Der eindringlichste Moment des Abends

Stellvertretend für die Opfer rechtsextremer Gewalt hatte Maybrit Illner Markus Nierth eingeladen. Der ehemalige Bürgermeister von Tröglitz musste wegen massiver Drohungen, auch gegen seine Familie, hinschmeißen.

Nierth gelang es, in der Diskussion zu zeigen, was es bedeutet, rechtem Terror ausgeliefert zu sein. Nierth berichtet, dass nach dem Mord an Walter Lübcke bei ihm und seiner Familie die Erinnerungen an die Morddrohungen und die Briefe mit Kot hochkämen und noch Schlimmeres: "Es kommt hoch, dass es doch eine Realität für einen selbst werden kann, weil auch bei Dr. Lübcke die Täter mehrere Jahre gewartet haben."

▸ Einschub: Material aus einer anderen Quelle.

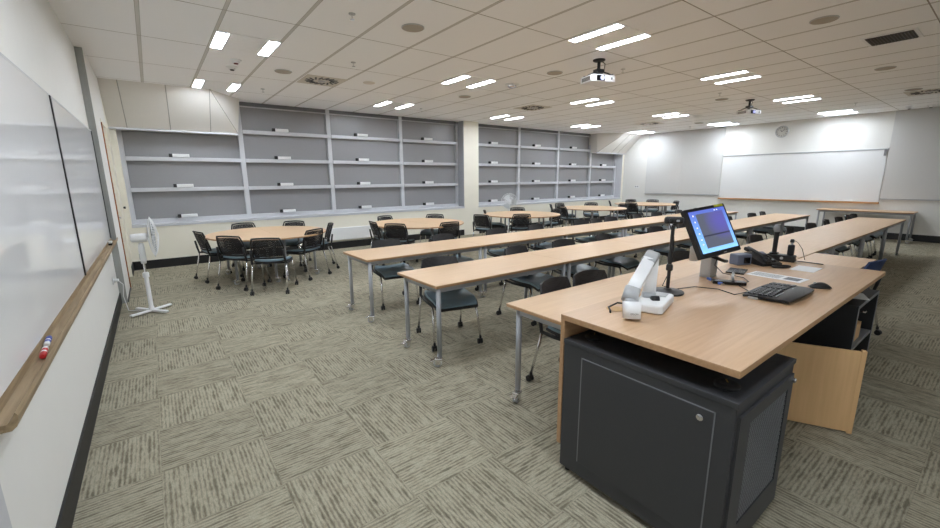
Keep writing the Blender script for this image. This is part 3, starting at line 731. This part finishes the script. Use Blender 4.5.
# free panel standing under the desk
a0, a1 = Vector((3.43, .44, 0)), Vector((3.20, .90, 0)); dr = (a1 - a0); ang = math.atan2(dr.y, dr.x)
t = thing('wooden_door_panel', 'tan wooden door panel standing open between the two dark cabinets', 'panel', a0, ang)
MB().span((0, -.009, .012), (dr.length, .009, .568), MDF, .002).obj('board', None, t)
q = MB(); q.prism([(-.012, -.016), (.008, -.026), (.014, -.01), (.014, .011), (-.012, .011)], .002, .575, MDF, .002); q.obj('edge_batten', None, t)

# ------------------------------------------------------------------ things on the desk
# document camera
t = thing('document_camera', 'white folding document camera standing at the near end of the desk', 'document camera', (0, 0, ZD))
Z0 = ZD
def V3(x, y, z): return Vector((x, y, z - Z0))
bx = Matrix.Translation((2.185, 1.165, .0)) @ Matrix.Rotation(R(16), 4, 'Z')
b = MB(); b.merge((lambda m: m)(bmesh.new()), WPLAST, False) if False else None
q = MB(); q.prism([(-.15, -.06), (-.13, -.078), (.14, -.078), (.157, -.06), (.157, .06), (.14, .078), (-.13, .078), (-.15, .06)], .004, .052, WPLAST, .008, bx); base = q.obj('base', None, t)
q = MB(); q.prism([(.05, -.05), (.14, -.05), (.14, .05), (.05, .05)], .053, .0555, GPLAST, 0, bx); q.obj('control_panel', None, base)
def slab(name, p0, p1, w0, w1, th, m, side=Vector((.55, -.83, 0))):
    ax = (p1 - p0).normalized(); sd = (side - ax * side.dot(ax)).normalized(); nr = ax.cross(sd)
    g = MB(); b_ = bmesh.new(); rings = []
    for p, wd in ((p0, w0), (p0.lerp(p1, .5), (w0 + w1) / 2), (p1, w1)):
        rings.append([b_.verts.new(p + sd * (wd / 2) * math.copysign(abs(math.cos(a)) ** .45, math.cos(a)) + nr * (th / 2) * math.copysign(abs(math.sin(a)) ** .45, math.sin(a))) for a in (2 * PI * k / 20 for k in range(20))])
    for A_, B_ in zip(rings, rings[1:]):
        for k in range(20): b_.faces.new((A_[k], A_[(k + 1) % 20], B_[(k + 1) % 20], B_[k]))
    b_.faces.new(rings[0][::-1]); b_.faces.new(rings[-1]); g.merge(b_, m, True)
    return g.obj(name, None, t)
sA = Vector((.75, -.66, 0))
pb_, pt_ = V3(2.19, 1.20, .99), V3(2.225, 1.215, 1.20); ph, pe = V3(2.165, 1.20, 1.20), V3(1.925, 1.155, 1.055)
slab('lower_collar', V3(2.188, 1.20, .97), V3(2.193, 1.202, 1.008), .074, .072, .05, GPLAST, sA)
slab('lower_arm', pb_, pt_, .068, .068, .042, WPLAST, sA)
slab('upper_arm', pe, ph, .07, .066, .036, WPLAST, sA)
slab('elbow_cap', V3(2.145, 1.197, 1.188), V3(2.235, 1.217, 1.222), .074, .074, .04, GPLAST, sA)
slab('wrist_collar', V3(1.895, 1.14, 1.03), V3(1.95, 1.16, 1.075), .08, .078, .052, GPLAST, sA)
slab('neck', V3(1.907, 1.135, 1.01), V3(1.909, 1.138, 1.04), .066, .07, .05, GPLAST, sA)
hd = slab('camera_head', V3(1.893, 1.118, .936), V3(1.909, 1.134, 1.022), .078, .086, .08, WPLAST, sA)
q = MB(); q.tube([V3(1.91, 1.13, .965), V3(1.985, 1.16, .965)], [.04, .032], WPLAST, 18); q.obj('head_barrel', None, hd)
MB().tube([V3(2.14, 1.155, .985), V3(2.17, 1.13, .985)], .02, BLACK, 14).obj('pivot_knob', None, t)
try:
    fc = bpy.data.curves.new('txt', 'FONT'); fc.body = 'EPSON'; fc.size = .013; fc.align_x = 'CENTER'; fc.extrude = .0004
    fo = bpy.data.objects.new('tmp_text', fc); COL.objects.link(fo); bpy.context.view_layer.update()
    me = bpy.data.meshes.new_from_object(fo.evaluated_get(bpy.context.evaluated_depsgraph_get())); bpy.data.objects.remove(fo)
    me.materials.append(mat('logo_grey', srgb(110, 112, 116), .5))
    lo = bpy.data.objects.new('maker_mark', me); COL.objects.link(lo); lo.parent = hd
    n_ = Vector((-.66, -.75, 0)); xx = Vector((.75, -.66, 0)); zz = Vector((.15, .1, 1)).normalized()
    xx = Vector((0, 0, 1)).cross(n_).normalized(); zz = n_.cross(xx)
    mm = Matrix((xx, zz, n_)).transposed().to_4x4(); mm.translation = V3(1.900, 1.125, .966) + n_ * .0445; lo.matrix_local = mm
except Exception as ex: print('text', ex)
tag(MB().tube([(2.10, 1.24, ZD + .012), (2.04, 1.30, ZD + .02), (1.97, 1.31, ZD + .006), (1.93, 1.27, ZD + .005), (1.90, 1.25, ZD + .005)], .005, None, 8).obj('document_camera_cable', BLACK), 'short black cable behind the white document camera', 'cable')
tag(MB().lathe([(.045, 0), (.05, .002), (.045, .0035), (.02, .004)], None, 28).obj('cable_hole_cover', mat('tan_plastic', srgb(190, 152, 100), .5), None, (1.985, 1.275, ZD)), 'tan round cable hole cover beside the document camera', 'cover')
# webcam tripod stand
t = thing('webcam_stand', 'black pole stand on a round base holding a webcam', 'stand', (2.537, 1.269, ZD))
MB().lathe([(.095, 0), (.098, .004), (.096, .012), (.03, .02), (.018, .03)], BLACK, 36).obj('base', None, t)
MB().lathe([(.011, .02), (.011, .43)], BLACK, 14).obj('pole', None, t); MB().lathe([(.018, .145), (.02, .15), (.02, .175), (.016, .185)], BLACK, 16).obj('clamp_collar', None, t)
MB().tube([(0, 0, .43), (.03, -.005, .437), (.10, .03, .44)], .008, BLACK, 8).obj('cross_arm', None, t)
t = thing('webcam', 'small black webcam on top of the pole stand', 'webcam', (2.527, 1.262, ZD + .44), R(-53))
q = MB(); q.box((0, 0, .022), (.11, .034, .044), BLACK, .014); q.obj('body', None, t)
MB().lathe([(.014, 0), (.014, .008), (.009, .009)], BLACKG, 18, Matrix.Rotation(PI / 2, 4, 'X'), (-.02, -.014, .02)).obj('lens', None, t); MB().box((.02, -.016, .02), (.018, .004, .012), GPLAST, .001).obj('badge_plate', None, t)
tag(MB().tube([(2.545, 1.30, 1.37), (2.60, 1.29, 1.28), (2.575, 1.27, 1.16), (2.56, 1.28, 1.06), (2.55, 1.31, .965), (2.62, 1.27, .937), (2.80, 1.22, .935), (2.86, 1.10, .934), (2.80, .98, .934), (2.95, .95, .934), (3.06, 1.05, .934)], .003, None, 8).obj('webcam_cable', BLACK), 'thin black cable looping across the desk from the webcam', 'cable')
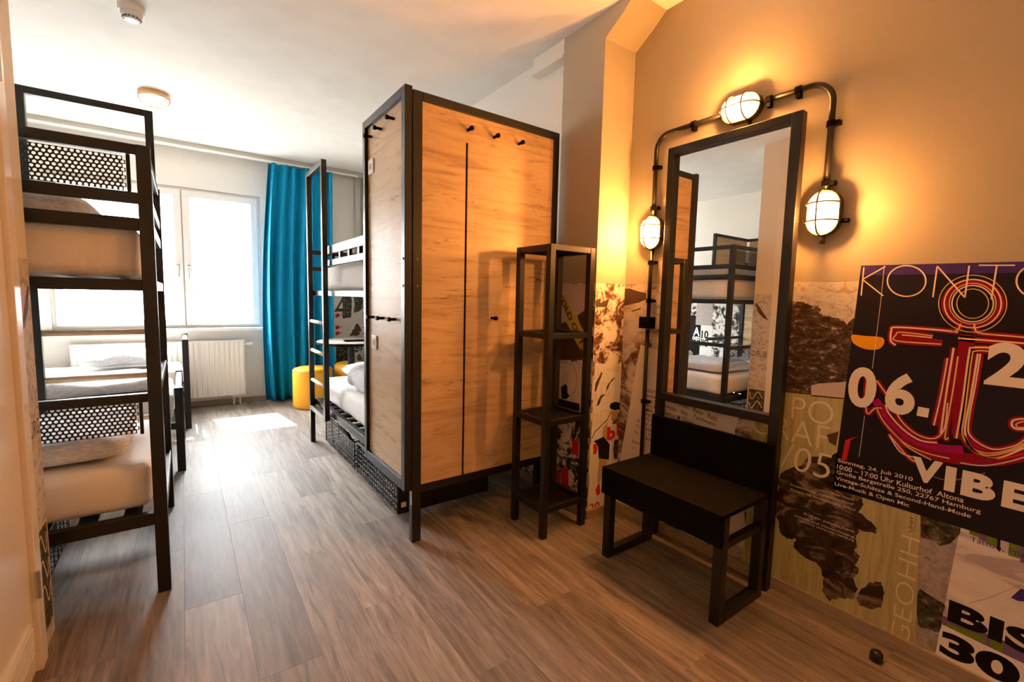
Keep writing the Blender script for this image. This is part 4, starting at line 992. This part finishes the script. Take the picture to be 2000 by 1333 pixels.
text(mpst, PF, '20', fb(398, 1095)[0], fb(445, 1082)[1]+.012, fb(492, 1000)[0]-fb(398, 1095)[0], .055, 'red', 2.8, .02, split=True)
for k in range(4):
    p0, p1 = fa(600-25*k, 960+10*k), fa(690, 970+12*k); text(mpst, PF, 'info text line', p0[0], p0[1], p1[0]-p0[0], .004, 'grey', 2.4) if False else segs(mpst, PF, [[p0, p1]], .0012, 'grey', 2.4)
# --- pier side beside the rack
sm_ = paper('pier_mural', PS, [(-2.09, MB0), (-YP-.002, MB0), (-YP-.002, MT), (-2.09, MT)], 'stencil', 'black and white collage on the pier side behind the shelf rack', 'mural', .5)
poly(sm_, PS, [sa(130, 245), sa(385, 245), sa(380, 560), sa(210, 575), sa(130, 600)], 'pink', 1.0)
poly(sm_, PS, [sa(300, 520), sa(370, 470), sa(372, 690), sa(345, 660)], 'umber', 1.2); poly(sm_, PS, [sa(110, 600), sa(205, 575), sa(265, 690), sa(345, 720), sa(345, 905), sa(110, 905)], 'umber', 1.1)
poly(sm_, PS, [sa(150, 318), sa(172, 322), sa(362, 660), sa(355, 780), sa(330, 818), sa(260, 700)], 'yellow', 1.6, 'yellow_tape')
q0, q1 = sa(150, 350), sa(345, 780); ang = math.degrees(math.atan2(q1[1]-q0[1], q1[0]-q0[0]))
text(sm_, PS, 'SOLD OUT', q0[0]-.010, q0[1]-.006, math.hypot(q1[0]-q0[0], q1[1]-q0[1]), .036, 'umber', 2.4, .03, ang)
wp2 = rect(sm_, PS, sa(118, 920)[0], sa(345, 940)[0], sb(120, 190)[1], sa(230, 925)[1], 'paper', 1.4)
stroke(sm_, PS, [smooth([sa(120, 922), sa(220, 930), sa(275, 965), sa(295, 1050), sa(285, 1160), sa(245, 1225), sa(280, 1270)], 5)], .0035, 'red', 2.2, 'red_line')
stroke(sm_, PS, [[sa(182, 1018), sa(218, 1020), sa(215, 1110), sa(180, 1110)]], .0025, 'red', 2.2, 'red_line', True)
stroke(sm_, PS, [[sa(345, 945), sb(335, 180)]], .003, 'red', 2.2, 'red_line')
poly(sm_, PS, [sa(200, 1110), sa(215, 1135), sa(215, 1190), sa(235, 1215), sa(205, 1245), sa(165, 1240), sa(160, 1140)], 'black', 2.3, 'figure')
poly(sm_, PS, [sb(105, 75), sb(320, 130), sb(325, 190), sb(110, 185)], 'black', 2.1)
for x0, y0, x1, y1 in ((255, 435, 312, 580), (160, 680, 225, 850), (95, 700, 150, 780)):
    poly(sm_, PS, [sb(x0, y0), sb(x1, y0+20), sb(x1, y1), sb(x0, y1-15)], 'red', 2.4, 'red_block')
text(sm_, PS, 'R', sb(258, 560)[0], sb(258, 575)[1], .05, .07, 'red', 2.6, .03)
text(sm_, PS, 'M', sb(95, 800)[0], sb(95, 800)[1], .06, .06, 'red', 2.6, .03)
# --- rear right wall, left wall, bathroom wall
rm_ = paper('mural_print', RW, [(-YW+.003, MB0), (-2.12, MB0), (-2.12, 1.37), (-YW+.003, 1.37)], 'stencil', 'black and white collage print on the rear side wall behind the right bunk', 'mural', .5)
rect(rm_, RW, -5.6, -5.18, .86, 1.36, 'bush', 1.6); rect(rm_, RW, -5.0, -4.4, .4, 1.2, 'paper', 1.4)
BW = Plane('F', YW); zb = Z(BW, 560, 540, 6.06)
bm_ = paper('mural_print', BW, [(WX1+.1, MB0), (XB-.003, MB0), (XB-.003, 1.37), (WX1+.1, 1.37)], 'paper', 'collage print with red marks on the window wall beside the curtain', 'mural', .5)
text(bm_, BW, '2', zb(560, 420)[0], zb(560, 420)[1], .16, .36, 'umber', 1.8, -.01)
poly(bm_, BW, jag([zb(663, 240), zb(765, 235), zb(765, 480), zb(665, 500)], .008, 4), 'bush', 1.6)
poly(bm_, BW, jag([zb(795, 240), zb(900, 240), zb(930, 300), zb(865, 410), zb(800, 430)], .012, 4), 'bush', 1.6)
for yy in (460, 600, 670): poly(bm_, BW, jag([zb(575, yy-10), zb(605, yy-25), zb(660, yy), zb(620, yy+15), zb(590, yy+30)], .01, 3), 'red', 1.8, 'red_mark')
stroke(bm_, BW, [[zb(705+28*math.cos(t), 600+38*math.sin(t)) for t in [2*math.pi*k/24 for k in range(24)]]], .03, 'sand', 1.8, 'ring', True)
poly(bm_, BW, jag([zb(780, 640), zb(830, 550), zb(880, 620), zb(850, 700), zb(740, 700)], .012, 4), 'umber', 1.8)
rect(bm_, BW, zb(585, 850)[0], zb(730, 850)[0], .25, zb(650, 830)[1], 'bush', 1.5); rect(bm_, BW, zb(735, 850)[0], XB-.01, .1, zb(650, 830)[1], 'stencil', 1.5)
lm = paper('mural_print', LW, [(YD+.01, MB0), (YW-.01, MB0), (YW-.01, MT), (YD+.01, MT)], 'stencil', 'black and white collage print on the left wall behind the beds', 'mural', .5)
rect(lm, LW, 3.89, 4.10, .25, 1.06, 'black', 1.2); rect(lm, LW, 3.72, 3.98, .92, 1.30, 'gravel', 1.6); rect(lm, LW, 3.70, 3.89, .45, .92, 'paper', 1.4)
text(lm, LW, 'A', 3.905, .755, .105, .13, 'white', 2.0, .03); text(lm, LW, 'opo', 3.90, .665, .12, .08, 'white', 2.0, .03, split=True)
text(lm, LW, '01', 3.763, .722, .11, .12, 'black', 2.0, .03, split=True); text(lm, LW, 'OK', 3.755, .60, .135, .115, 'black', 2.0, .03, split=True)
dm = paper('mural_print', DW, [(DY1+.012, .0), (YD, .0), (YD, MT), (DY1+.012, MT)], 'shore', 'pale collage print on the bathroom wall end beside the door', 'mural', .5)
text(dm, DW, 'BURG', 2.095, .745, .14, .055, 'umber', 1.6, .0, split=True); text(dm, DW, 'Hafen', 2.10, .84, .12, .05, 'umber', 1.6, -.01, 8, .4) if False else None
stroke(dm, DW, [smooth([(2.10, .90), (2.13, .86), (2.15, .93), (2.17, .87), (2.19, .92), (2.21, .87), (2.235, .90)], 5)], .003, 'umber', 1.6, 'script_line')
poly(dm, DW, [(2.10, 1.10), (2.16, 1.18), (2.22, 1.26), (2.235, 1.25), (2.20, 1.17), (2.15, 1.12)], 'umber', 1.4)
rect(dm, DW, 2.085, 2.235, .06, .42, 'bush', 1.2)
for k in range(3): stroke(dm, DW, [smooth([(2.10, .16+k*.09), (2.15, .22+k*.09), (2.20, .14+k*.09), (2.23, .2+k*.09)], 5)], .008, 'sand', 1.8, 'script_line')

Für Nierth war zum einen die Angst seiner Familie belastend, sein Sohn habe ihm weinend gesagt: "Papa, ich hab' Angst vor den Nazis." Zum anderen fehlte ihm damals die Unterstützung der anderen: "Da marschieren normale, sogenannte Wut-Bürger mit Faschisten durch den Ort und alle ducken sich weg."

Das Fazit

Dass es in Deutschland ein massives Problem mit gewaltbereiten Rechtsextremen und fremdenfeindlichem und rassistischem Gedankengut gibt, kann jeder wissen, der es wissen möchte. Allein die Diskussion, wie sie bei anderen Problemen gleicher Größenordnung selbstverständlich wäre, hat beim Thema Rechtsextremismus bisher so nicht stattgefunden.

Das Hauptverdienst der Diskussion bei Illner war daher die Diskussion selbst. Der erste Schritt zur Bewältigung eines Problems ist, dass man erst einmal erkennt, dass es dieses Problem gibt - und man etwas dagegen tun muss. Nicht nur bei der Polizei, der Politik oder dem Verfassungsschutz, sondern am Stammtisch, am Gartenzaun, bei der Familienfeier, überall.